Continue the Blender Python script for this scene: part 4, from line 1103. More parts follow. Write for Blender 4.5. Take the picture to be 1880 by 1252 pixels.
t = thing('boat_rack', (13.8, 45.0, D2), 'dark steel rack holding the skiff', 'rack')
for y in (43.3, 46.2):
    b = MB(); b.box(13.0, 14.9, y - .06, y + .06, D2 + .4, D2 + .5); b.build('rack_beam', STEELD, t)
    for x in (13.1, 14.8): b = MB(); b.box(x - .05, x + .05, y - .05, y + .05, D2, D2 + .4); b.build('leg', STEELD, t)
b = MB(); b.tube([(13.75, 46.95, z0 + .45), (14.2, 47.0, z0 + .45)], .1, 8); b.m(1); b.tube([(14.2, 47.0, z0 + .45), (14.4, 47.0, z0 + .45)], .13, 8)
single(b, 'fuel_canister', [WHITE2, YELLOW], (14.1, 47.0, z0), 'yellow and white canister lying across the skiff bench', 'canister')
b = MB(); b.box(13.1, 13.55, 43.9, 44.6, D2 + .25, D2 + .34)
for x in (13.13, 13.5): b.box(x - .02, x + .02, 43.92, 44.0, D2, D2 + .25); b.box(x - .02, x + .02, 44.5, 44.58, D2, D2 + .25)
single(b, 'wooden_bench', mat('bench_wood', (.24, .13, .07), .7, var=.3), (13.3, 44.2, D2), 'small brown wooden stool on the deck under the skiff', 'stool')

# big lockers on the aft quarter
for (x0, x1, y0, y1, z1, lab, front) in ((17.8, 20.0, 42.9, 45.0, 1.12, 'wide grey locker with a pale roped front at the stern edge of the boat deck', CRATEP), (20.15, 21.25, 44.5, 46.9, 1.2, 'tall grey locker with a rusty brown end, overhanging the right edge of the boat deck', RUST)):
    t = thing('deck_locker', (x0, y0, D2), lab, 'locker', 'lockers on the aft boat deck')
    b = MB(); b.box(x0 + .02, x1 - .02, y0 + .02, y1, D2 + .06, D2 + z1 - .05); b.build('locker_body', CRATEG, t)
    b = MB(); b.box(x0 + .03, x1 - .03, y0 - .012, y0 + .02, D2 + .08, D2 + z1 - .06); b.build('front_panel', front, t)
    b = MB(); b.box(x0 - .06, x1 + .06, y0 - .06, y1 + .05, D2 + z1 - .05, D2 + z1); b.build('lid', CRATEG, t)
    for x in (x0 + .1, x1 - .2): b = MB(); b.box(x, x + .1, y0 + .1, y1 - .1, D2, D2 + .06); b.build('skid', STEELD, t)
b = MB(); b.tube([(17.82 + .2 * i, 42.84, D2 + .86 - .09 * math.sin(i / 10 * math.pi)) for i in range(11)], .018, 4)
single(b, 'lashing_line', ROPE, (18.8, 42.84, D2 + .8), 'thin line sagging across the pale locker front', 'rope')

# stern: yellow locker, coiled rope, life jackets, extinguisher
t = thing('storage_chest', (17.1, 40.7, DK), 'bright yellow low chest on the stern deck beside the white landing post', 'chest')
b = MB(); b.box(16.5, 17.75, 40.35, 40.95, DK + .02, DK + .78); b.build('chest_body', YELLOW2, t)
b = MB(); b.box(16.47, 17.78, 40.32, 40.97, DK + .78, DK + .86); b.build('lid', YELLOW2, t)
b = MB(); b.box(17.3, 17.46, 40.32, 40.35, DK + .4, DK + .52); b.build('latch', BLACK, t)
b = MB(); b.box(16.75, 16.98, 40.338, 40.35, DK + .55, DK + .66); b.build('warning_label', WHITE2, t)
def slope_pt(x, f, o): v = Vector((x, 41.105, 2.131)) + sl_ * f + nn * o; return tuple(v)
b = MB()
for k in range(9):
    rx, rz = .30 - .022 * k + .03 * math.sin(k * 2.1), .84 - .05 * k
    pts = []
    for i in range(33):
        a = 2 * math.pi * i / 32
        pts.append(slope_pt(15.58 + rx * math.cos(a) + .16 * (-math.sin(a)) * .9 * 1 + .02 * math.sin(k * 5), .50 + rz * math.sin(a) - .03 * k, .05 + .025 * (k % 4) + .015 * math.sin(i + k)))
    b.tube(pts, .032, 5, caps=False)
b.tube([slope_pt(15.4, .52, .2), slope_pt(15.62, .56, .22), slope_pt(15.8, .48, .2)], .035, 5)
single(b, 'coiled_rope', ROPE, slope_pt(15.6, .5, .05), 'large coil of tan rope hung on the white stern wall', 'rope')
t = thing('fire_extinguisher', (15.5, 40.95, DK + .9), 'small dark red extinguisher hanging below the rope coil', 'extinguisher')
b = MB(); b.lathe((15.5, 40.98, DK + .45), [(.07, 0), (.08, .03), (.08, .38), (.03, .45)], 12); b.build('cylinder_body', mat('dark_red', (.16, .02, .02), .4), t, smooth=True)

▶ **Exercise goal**
Repeat the material in full, exactly as it stands.

▶ **Final answer**
Continue the Blender Python script for this scene: part 4, from line 1103. More parts follow. Write for Blender 4.5. Take the picture to be 1880 by 1252 pixels.
t = thing('boat_rack', (13.8, 45.0, D2), 'dark steel rack holding the skiff', 'rack')
for y in (43.3, 46.2):
    b = MB(); b.box(13.0, 14.9, y - .06, y + .06, D2 + .4, D2 + .5); b.build('rack_beam', STEELD, t)
    for x in (13.1, 14.8): b = MB(); b.box(x - .05, x + .05, y - .05, y + .05, D2, D2 + .4); b.build('leg', STEELD, t)
b = MB(); b.tube([(13.75, 46.95, z0 + .45), (14.2, 47.0, z0 + .45)], .1, 8); b.m(1); b.tube([(14.2, 47.0, z0 + .45), (14.4, 47.0, z0 + .45)], .13, 8)
single(b, 'fuel_canister', [WHITE2, YELLOW], (14.1, 47.0, z0), 'yellow and white canister lying across the skiff bench', 'canister')
b = MB(); b.box(13.1, 13.55, 43.9, 44.6, D2 + .25, D2 + .34)
for x in (13.13, 13.5): b.box(x - .02, x + .02, 43.92, 44.0, D2, D2 + .25); b.box(x - .02, x + .02, 44.5, 44.58, D2, D2 + .25)
single(b, 'wooden_bench', mat('bench_wood', (.24, .13, .07), .7, var=.3), (13.3, 44.2, D2), 'small brown wooden stool on the deck under the skiff', 'stool')

# big lockers on the aft quarter
for (x0, x1, y0, y1, z1, lab, front) in ((17.8, 20.0, 42.9, 45.0, 1.12, 'wide grey locker with a pale roped front at the stern edge of the boat deck', CRATEP), (20.15, 21.25, 44.5, 46.9, 1.2, 'tall grey locker with a rusty brown end, overhanging the right edge of the boat deck', RUST)):
    t = thing('deck_locker', (x0, y0, D2), lab, 'locker', 'lockers on the aft boat deck')
    b = MB(); b.box(x0 + .02, x1 - .02, y0 + .02, y1, D2 + .06, D2 + z1 - .05); b.build('locker_body', CRATEG, t)
    b = MB(); b.box(x0 + .03, x1 - .03, y0 - .012, y0 + .02, D2 + .08, D2 + z1 - .06); b.build('front_panel', front, t)
    b = MB(); b.box(x0 - .06, x1 + .06, y0 - .06, y1 + .05, D2 + z1 - .05, D2 + z1); b.build('lid', CRATEG, t)
    for x in (x0 + .1, x1 - .2): b = MB(); b.box(x, x + .1, y0 + .1, y1 - .1, D2, D2 + .06); b.build('skid', STEELD, t)
b = MB(); b.tube([(17.82 + .2 * i, 42.84, D2 + .86 - .09 * math.sin(i / 10 * math.pi)) for i in range(11)], .018, 4)
single(b, 'lashing_line', ROPE, (18.8, 42.84, D2 + .8), 'thin line sagging across the pale locker front', 'rope')

# stern: yellow locker, coiled rope, life jackets, extinguisher
t = thing('storage_chest', (17.1, 40.7, DK), 'bright yellow low chest on the stern deck beside the white landing post', 'chest')
b = MB(); b.box(16.5, 17.75, 40.35, 40.95, DK + .02, DK + .78); b.build('chest_body', YELLOW2, t)
b = MB(); b.box(16.47, 17.78, 40.32, 40.97, DK + .78, DK + .86); b.build('lid', YELLOW2, t)
b = MB(); b.box(17.3, 17.46, 40.32, 40.35, DK + .4, DK + .52); b.build('latch', BLACK, t)
b = MB(); b.box(16.75, 16.98, 40.338, 40.35, DK + .55, DK + .66); b.build('warning_label', WHITE2, t)
def slope_pt(x, f, o): v = Vector((x, 41.105, 2.131)) + sl_ * f + nn * o; return tuple(v)
b = MB()
for k in range(9):
    rx, rz = .30 - .022 * k + .03 * math.sin(k * 2.1), .84 - .05 * k
    pts = []
    for i in range(33):
        a = 2 * math.pi * i / 32
        pts.append(slope_pt(15.58 + rx * math.cos(a) + .16 * (-math.sin(a)) * .9 * 1 + .02 * math.sin(k * 5), .50 + rz * math.sin(a) - .03 * k, .05 + .025 * (k % 4) + .015 * math.sin(i + k)))
    b.tube(pts, .032, 5, caps=False)
b.tube([slope_pt(15.4, .52, .2), slope_pt(15.62, .56, .22), slope_pt(15.8, .48, .2)], .035, 5)
single(b, 'coiled_rope', ROPE, slope_pt(15.6, .5, .05), 'large coil of tan rope hung on the white stern wall', 'rope')
t = thing('fire_extinguisher', (15.5, 40.95, DK + .9), 'small dark red extinguisher hanging below the rope coil', 'extinguisher')
b = MB(); b.lathe((15.5, 40.98, DK + .45), [(.07, 0), (.08, .03), (.08, .38), (.03, .45)], 12); b.build('cylinder_body', mat('dark_red', (.16, .02, .02), .4), t, smooth=True)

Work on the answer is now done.